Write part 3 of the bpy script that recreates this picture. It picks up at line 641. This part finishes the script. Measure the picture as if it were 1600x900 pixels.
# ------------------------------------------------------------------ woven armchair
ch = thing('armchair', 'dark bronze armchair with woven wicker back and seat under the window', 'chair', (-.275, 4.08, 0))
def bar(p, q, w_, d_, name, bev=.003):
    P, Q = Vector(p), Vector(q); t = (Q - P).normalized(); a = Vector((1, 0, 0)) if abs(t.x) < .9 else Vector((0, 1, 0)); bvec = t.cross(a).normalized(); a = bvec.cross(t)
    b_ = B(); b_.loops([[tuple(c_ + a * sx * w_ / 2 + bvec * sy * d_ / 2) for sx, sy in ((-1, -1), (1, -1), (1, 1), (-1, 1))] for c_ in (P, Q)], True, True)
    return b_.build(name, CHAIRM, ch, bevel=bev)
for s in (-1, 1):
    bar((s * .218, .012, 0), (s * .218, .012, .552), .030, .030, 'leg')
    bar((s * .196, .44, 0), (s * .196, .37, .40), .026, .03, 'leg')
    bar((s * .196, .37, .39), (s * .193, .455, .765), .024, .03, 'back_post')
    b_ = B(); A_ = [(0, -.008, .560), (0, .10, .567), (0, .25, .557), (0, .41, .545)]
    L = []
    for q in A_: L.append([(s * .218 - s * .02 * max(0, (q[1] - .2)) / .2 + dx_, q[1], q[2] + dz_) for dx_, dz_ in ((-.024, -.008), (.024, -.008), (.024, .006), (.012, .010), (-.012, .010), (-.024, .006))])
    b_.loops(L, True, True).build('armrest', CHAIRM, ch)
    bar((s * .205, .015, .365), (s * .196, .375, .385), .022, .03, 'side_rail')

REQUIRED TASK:
Type the whole listing again, unaltered.

EXPECTED ANSWER:
Write part 3 of the bpy script that recreates this picture. It picks up at line 641. This part finishes the script. Measure the picture as if it were 1600x900 pixels.
# ------------------------------------------------------------------ woven armchair
ch = thing('armchair', 'dark bronze armchair with woven wicker back and seat under the window', 'chair', (-.275, 4.08, 0))
def bar(p, q, w_, d_, name, bev=.003):
    P, Q = Vector(p), Vector(q); t = (Q - P).normalized(); a = Vector((1, 0, 0)) if abs(t.x) < .9 else Vector((0, 1, 0)); bvec = t.cross(a).normalized(); a = bvec.cross(t)
    b_ = B(); b_.loops([[tuple(c_ + a * sx * w_ / 2 + bvec * sy * d_ / 2) for sx, sy in ((-1, -1), (1, -1), (1, 1), (-1, 1))] for c_ in (P, Q)], True, True)
    return b_.build(name, CHAIRM, ch, bevel=bev)
for s in (-1, 1):
    bar((s * .218, .012, 0), (s * .218, .012, .552), .030, .030, 'leg')
    bar((s * .196, .44, 0), (s * .196, .37, .40), .026, .03, 'leg')
    bar((s * .196, .37, .39), (s * .193, .455, .765), .024, .03, 'back_post')
    b_ = B(); A_ = [(0, -.008, .560), (0, .10, .567), (0, .25, .557), (0, .41, .545)]
    L = []
    for q in A_: L.append([(s * .218 - s * .02 * max(0, (q[1] - .2)) / .2 + dx_, q[1], q[2] + dz_) for dx_, dz_ in ((-.024, -.008), (.024, -.008), (.024, .006), (.012, .010), (-.012, .010), (-.024, .006))])
    b_.loops(L, True, True).build('armrest', CHAIRM, ch)
    bar((s * .205, .015, .365), (s * .196, .375, .385), .022, .03, 'side_rail')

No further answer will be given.